A Modernisation Scheme Tied Up For Years
The government’s answer was the BFDC Complex, a 12-storey redevelopment with a budget of roughly Tk 250 crore and approved in 2018. The project had originally been slated for completion in December 2021. Construction didn’t even begin until 2022, and a recent progress review showed only about half the work is complete, well short of the latest deadline of June 2026. Now officials concede the complex may not be ready until 2027. The irony is not lost on anyone: three existing floors were razed to make way for the new building, further reducing BFDC’s already slim rental income in the very years it needed that revenue the most.

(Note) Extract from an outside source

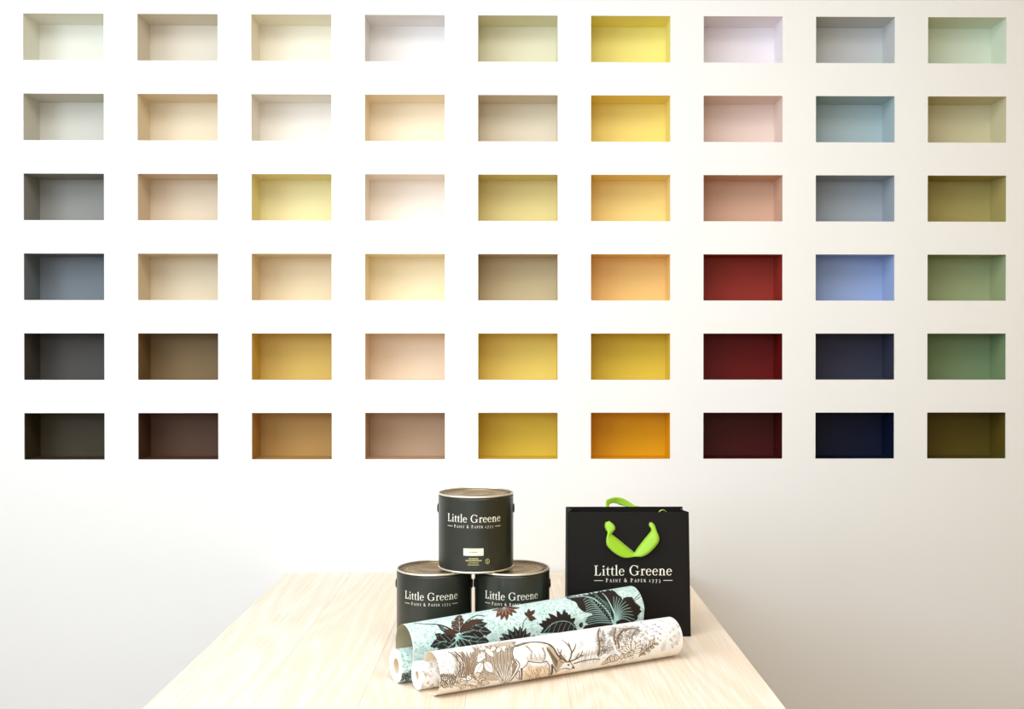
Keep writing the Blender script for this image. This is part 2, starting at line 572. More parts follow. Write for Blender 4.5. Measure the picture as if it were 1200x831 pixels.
# ------------------------------------------------------------------ paint cans
M_can = mat('can_dark_green_wrap', (37, 40, 32), rough=0.30, spec=0.5, var=0.10, var_scale=14)
M_rim = mat('can_rim_metal', (232, 224, 206), rough=0.30, spec=0.5, metal=0.75)
M_rim_in = mat('can_rim_inner', (30, 23, 18), rough=0.35, spec=0.5)
M_lid = mat('can_lid_bronze', (140, 118, 84), rough=0.33, spec=0.5, metal=0.55, var=0.10, var_scale=18)
M_lidmark = mat('can_lid_print', (224, 206, 166), rough=0.4, metal=0.3)
M_black = mat('black_plastic', (22, 20, 19), rough=0.4)
M_ink = mat('cream_print', (240, 234, 218), rough=0.5)
M_gold = mat('gold_print', (196, 188, 128), rough=0.5)
M_label = mat('cream_label', (243, 239, 205), rough=0.55)
M_grey = mat('grey_print', (120, 115, 95), rough=0.6)
CR, CH = 0.0822, 0.165


def can_fn(a, b):
    th = -math.pi / 2 + a / CR
    r = CR + 0.0004
    return (r * math.cos(th), r * math.sin(th), b)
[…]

A Stressed Workforce and Institution
The financial burden is greater than the old cameras. The number of employees at BFDC has fallen from 360 in 2009 to less than 200 today, and the corporation has had to face problems paying salaries on time on repeated occasions, at points having over two hundred workers, including gardeners and security guards, unpaid for months. Security is now a problem because only a few unarmed guards patrol the entire compound. Filmmakers who once considered BFDC their natural home say that bureaucratic delays and higher costs make them avoid it altogether, often finishing projects elsewhere in half the time.
Indicators that a recovery is near
Efforts are being made to reverse the slide. The Information and Broadcasting Adviser has spoken of converting BFDC into a full composite film city. Rental fees on shooting floors and equipment have been temporarily lowered to bring back productions. There are few signs of life here again, as high-profile shoots such as Raihan Rafi’s “Tandob” with Shakib Khan and Jaya Ahsan have recently used the premises. But industry voices warn that new cameras or a finished building will not, on their own, solve the deeper problem of vision and leadership at the BFDC.
Implication for Dhallywood
The state of BFDC is a reflection of the crisis that Bangladesh’s film industry is facing. The number of films produced annually has fallen to some 40 to 50 now from over 100 a year in its heydays. The number of cinema halls has fallen to less than 250 from 1,200. Until the state-run studio, once the heart of the industry, is truly rebuilt, Dhallywood’s revival will likely continue to happen in spite of BFDC, not because of it.
Summary
Bangladesh Film Development Corporation’s ageing Tejgaon studios, now short-staffed and running on decade-old equipment, reflect a wider infrastructure crisis dragging down Dhallywood, even as a delayed modernisation project inches toward completion.